=== Information shown ===
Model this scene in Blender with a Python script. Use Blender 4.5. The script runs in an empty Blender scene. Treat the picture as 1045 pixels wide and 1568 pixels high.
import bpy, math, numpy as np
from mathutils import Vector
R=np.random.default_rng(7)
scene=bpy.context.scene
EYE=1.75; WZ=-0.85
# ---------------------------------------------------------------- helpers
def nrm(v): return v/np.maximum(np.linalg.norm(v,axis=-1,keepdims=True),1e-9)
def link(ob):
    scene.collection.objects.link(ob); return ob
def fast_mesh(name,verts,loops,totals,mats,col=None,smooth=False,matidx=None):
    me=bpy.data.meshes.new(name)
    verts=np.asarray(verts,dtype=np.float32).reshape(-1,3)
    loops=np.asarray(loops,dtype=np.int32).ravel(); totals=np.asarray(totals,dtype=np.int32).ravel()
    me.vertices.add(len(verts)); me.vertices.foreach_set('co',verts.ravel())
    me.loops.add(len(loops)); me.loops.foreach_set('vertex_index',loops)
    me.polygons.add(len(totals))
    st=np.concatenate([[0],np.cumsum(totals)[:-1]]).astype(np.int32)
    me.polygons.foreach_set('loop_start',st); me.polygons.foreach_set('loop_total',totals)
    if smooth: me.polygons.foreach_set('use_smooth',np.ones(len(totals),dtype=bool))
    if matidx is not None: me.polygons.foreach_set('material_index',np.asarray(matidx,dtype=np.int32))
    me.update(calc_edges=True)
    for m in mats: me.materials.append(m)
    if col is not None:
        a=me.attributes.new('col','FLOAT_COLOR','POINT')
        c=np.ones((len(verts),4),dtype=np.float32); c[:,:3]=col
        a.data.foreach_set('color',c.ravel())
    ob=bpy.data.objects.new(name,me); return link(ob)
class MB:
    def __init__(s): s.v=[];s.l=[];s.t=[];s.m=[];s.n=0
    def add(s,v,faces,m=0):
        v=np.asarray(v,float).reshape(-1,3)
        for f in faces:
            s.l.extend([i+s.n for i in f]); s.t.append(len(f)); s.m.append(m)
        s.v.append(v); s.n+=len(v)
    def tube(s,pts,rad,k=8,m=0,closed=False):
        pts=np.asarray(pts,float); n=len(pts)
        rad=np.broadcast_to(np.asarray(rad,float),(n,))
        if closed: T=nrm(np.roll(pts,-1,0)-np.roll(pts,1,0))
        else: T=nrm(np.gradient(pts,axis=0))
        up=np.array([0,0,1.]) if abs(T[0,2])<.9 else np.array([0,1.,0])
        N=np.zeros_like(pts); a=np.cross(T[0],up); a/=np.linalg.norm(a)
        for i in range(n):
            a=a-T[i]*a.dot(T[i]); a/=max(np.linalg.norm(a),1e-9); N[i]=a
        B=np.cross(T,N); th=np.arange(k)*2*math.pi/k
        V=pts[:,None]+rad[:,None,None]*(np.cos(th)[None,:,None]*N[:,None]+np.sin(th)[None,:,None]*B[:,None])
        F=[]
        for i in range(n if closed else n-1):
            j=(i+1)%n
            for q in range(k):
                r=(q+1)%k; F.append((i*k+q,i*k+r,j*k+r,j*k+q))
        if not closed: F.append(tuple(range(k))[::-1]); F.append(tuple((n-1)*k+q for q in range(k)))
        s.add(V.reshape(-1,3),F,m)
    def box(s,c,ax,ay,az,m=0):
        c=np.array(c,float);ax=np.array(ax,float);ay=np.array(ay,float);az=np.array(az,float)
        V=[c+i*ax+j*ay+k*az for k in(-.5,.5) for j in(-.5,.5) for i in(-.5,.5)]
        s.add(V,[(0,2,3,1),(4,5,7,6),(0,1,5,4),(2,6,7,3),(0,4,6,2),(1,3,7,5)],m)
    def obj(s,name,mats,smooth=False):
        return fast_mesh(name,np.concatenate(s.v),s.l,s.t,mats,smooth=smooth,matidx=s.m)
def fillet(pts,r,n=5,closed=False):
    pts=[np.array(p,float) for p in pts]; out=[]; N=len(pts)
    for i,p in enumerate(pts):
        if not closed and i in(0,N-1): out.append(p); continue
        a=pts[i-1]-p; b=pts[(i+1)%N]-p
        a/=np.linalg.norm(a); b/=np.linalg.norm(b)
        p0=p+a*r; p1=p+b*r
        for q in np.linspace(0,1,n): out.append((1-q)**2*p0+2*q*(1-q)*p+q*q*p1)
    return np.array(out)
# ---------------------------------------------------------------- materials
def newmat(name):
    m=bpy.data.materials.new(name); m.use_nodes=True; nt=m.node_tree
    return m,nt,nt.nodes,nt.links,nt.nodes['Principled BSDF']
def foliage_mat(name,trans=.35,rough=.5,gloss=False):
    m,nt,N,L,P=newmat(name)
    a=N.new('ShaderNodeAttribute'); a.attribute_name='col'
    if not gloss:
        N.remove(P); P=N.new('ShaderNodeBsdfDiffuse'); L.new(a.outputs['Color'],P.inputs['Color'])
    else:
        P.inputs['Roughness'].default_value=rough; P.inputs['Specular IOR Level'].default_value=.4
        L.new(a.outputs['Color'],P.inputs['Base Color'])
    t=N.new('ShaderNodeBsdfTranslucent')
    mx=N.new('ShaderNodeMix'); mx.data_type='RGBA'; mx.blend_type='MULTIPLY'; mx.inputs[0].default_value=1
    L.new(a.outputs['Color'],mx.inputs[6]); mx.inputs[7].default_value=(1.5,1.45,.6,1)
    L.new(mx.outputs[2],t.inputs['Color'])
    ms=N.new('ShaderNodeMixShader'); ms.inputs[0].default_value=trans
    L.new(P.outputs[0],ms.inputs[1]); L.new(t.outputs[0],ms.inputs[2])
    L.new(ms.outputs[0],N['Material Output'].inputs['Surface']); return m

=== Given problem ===
Set down every line of the listing above again, exactly as given.

=== Complete response ===
Model this scene in Blender with a Python script. Use Blender 4.5. The script runs in an empty Blender scene. Treat the picture as 1045 pixels wide and 1568 pixels high.
import bpy, math, numpy as np
from mathutils import Vector
R=np.random.default_rng(7)
scene=bpy.context.scene
EYE=1.75; WZ=-0.85
# ---------------------------------------------------------------- helpers
def nrm(v): return v/np.maximum(np.linalg.norm(v,axis=-1,keepdims=True),1e-9)
def link(ob):
    scene.collection.objects.link(ob); return ob
def fast_mesh(name,verts,loops,totals,mats,col=None,smooth=False,matidx=None):
    me=bpy.data.meshes.new(name)
    verts=np.asarray(verts,dtype=np.float32).reshape(-1,3)
    loops=np.asarray(loops,dtype=np.int32).ravel(); totals=np.asarray(totals,dtype=np.int32).ravel()
    me.vertices.add(len(verts)); me.vertices.foreach_set('co',verts.ravel())
    me.loops.add(len(loops)); me.loops.foreach_set('vertex_index',loops)
    me.polygons.add(len(totals))
    st=np.concatenate([[0],np.cumsum(totals)[:-1]]).astype(np.int32)
    me.polygons.foreach_set('loop_start',st); me.polygons.foreach_set('loop_total',totals)
    if smooth: me.polygons.foreach_set('use_smooth',np.ones(len(totals),dtype=bool))
    if matidx is not None: me.polygons.foreach_set('material_index',np.asarray(matidx,dtype=np.int32))
    me.update(calc_edges=True)
    for m in mats: me.materials.append(m)
    if col is not None:
        a=me.attributes.new('col','FLOAT_COLOR','POINT')
        c=np.ones((len(verts),4),dtype=np.float32); c[:,:3]=col
        a.data.foreach_set('color',c.ravel())
    ob=bpy.data.objects.new(name,me); return link(ob)
class MB:
    def __init__(s): s.v=[];s.l=[];s.t=[];s.m=[];s.n=0
    def add(s,v,faces,m=0):
        v=np.asarray(v,float).reshape(-1,3)
        for f in faces:
            s.l.extend([i+s.n for i in f]); s.t.append(len(f)); s.m.append(m)
        s.v.append(v); s.n+=len(v)
    def tube(s,pts,rad,k=8,m=0,closed=False):
        pts=np.asarray(pts,float); n=len(pts)
        rad=np.broadcast_to(np.asarray(rad,float),(n,))
        if closed: T=nrm(np.roll(pts,-1,0)-np.roll(pts,1,0))
        else: T=nrm(np.gradient(pts,axis=0))
        up=np.array([0,0,1.]) if abs(T[0,2])<.9 else np.array([0,1.,0])
        N=np.zeros_like(pts); a=np.cross(T[0],up); a/=np.linalg.norm(a)
        for i in range(n):
            a=a-T[i]*a.dot(T[i]); a/=max(np.linalg.norm(a),1e-9); N[i]=a
        B=np.cross(T,N); th=np.arange(k)*2*math.pi/k
        V=pts[:,None]+rad[:,None,None]*(np.cos(th)[None,:,None]*N[:,None]+np.sin(th)[None,:,None]*B[:,None])
        F=[]
        for i in range(n if closed else n-1):
            j=(i+1)%n
            for q in range(k):
                r=(q+1)%k; F.append((i*k+q,i*k+r,j*k+r,j*k+q))
        if not closed: F.append(tuple(range(k))[::-1]); F.append(tuple((n-1)*k+q for q in range(k)))
        s.add(V.reshape(-1,3),F,m)
    def box(s,c,ax,ay,az,m=0):
        c=np.array(c,float);ax=np.array(ax,float);ay=np.array(ay,float);az=np.array(az,float)
        V=[c+i*ax+j*ay+k*az for k in(-.5,.5) for j in(-.5,.5) for i in(-.5,.5)]
        s.add(V,[(0,2,3,1),(4,5,7,6),(0,1,5,4),(2,6,7,3),(0,4,6,2),(1,3,7,5)],m)
    def obj(s,name,mats,smooth=False):
        return fast_mesh(name,np.concatenate(s.v),s.l,s.t,mats,smooth=smooth,matidx=s.m)
def fillet(pts,r,n=5,closed=False):
    pts=[np.array(p,float) for p in pts]; out=[]; N=len(pts)
    for i,p in enumerate(pts):
        if not closed and i in(0,N-1): out.append(p); continue
        a=pts[i-1]-p; b=pts[(i+1)%N]-p
        a/=np.linalg.norm(a); b/=np.linalg.norm(b)
        p0=p+a*r; p1=p+b*r
        for q in np.linspace(0,1,n): out.append((1-q)**2*p0+2*q*(1-q)*p+q*q*p1)
    return np.array(out)
# ---------------------------------------------------------------- materials
def newmat(name):
    m=bpy.data.materials.new(name); m.use_nodes=True; nt=m.node_tree
    return m,nt,nt.nodes,nt.links,nt.nodes['Principled BSDF']
def foliage_mat(name,trans=.35,rough=.5,gloss=False):
    m,nt,N,L,P=newmat(name)
    a=N.new('ShaderNodeAttribute'); a.attribute_name='col'
    if not gloss:
        N.remove(P); P=N.new('ShaderNodeBsdfDiffuse'); L.new(a.outputs['Color'],P.inputs['Color'])
    else:
        P.inputs['Roughness'].default_value=rough; P.inputs['Specular IOR Level'].default_value=.4
        L.new(a.outputs['Color'],P.inputs['Base Color'])
    t=N.new('ShaderNodeBsdfTranslucent')
    mx=N.new('ShaderNodeMix'); mx.data_type='RGBA'; mx.blend_type='MULTIPLY'; mx.inputs[0].default_value=1
    L.new(a.outputs['Color'],mx.inputs[6]); mx.inputs[7].default_value=(1.5,1.45,.6,1)
    L.new(mx.outputs[2],t.inputs['Color'])
    ms=N.new('ShaderNodeMixShader'); ms.inputs[0].default_value=trans
    L.new(P.outputs[0],ms.inputs[1]); L.new(t.outputs[0],ms.inputs[2])
    L.new(ms.outputs[0],N['Material Output'].inputs['Surface']); return m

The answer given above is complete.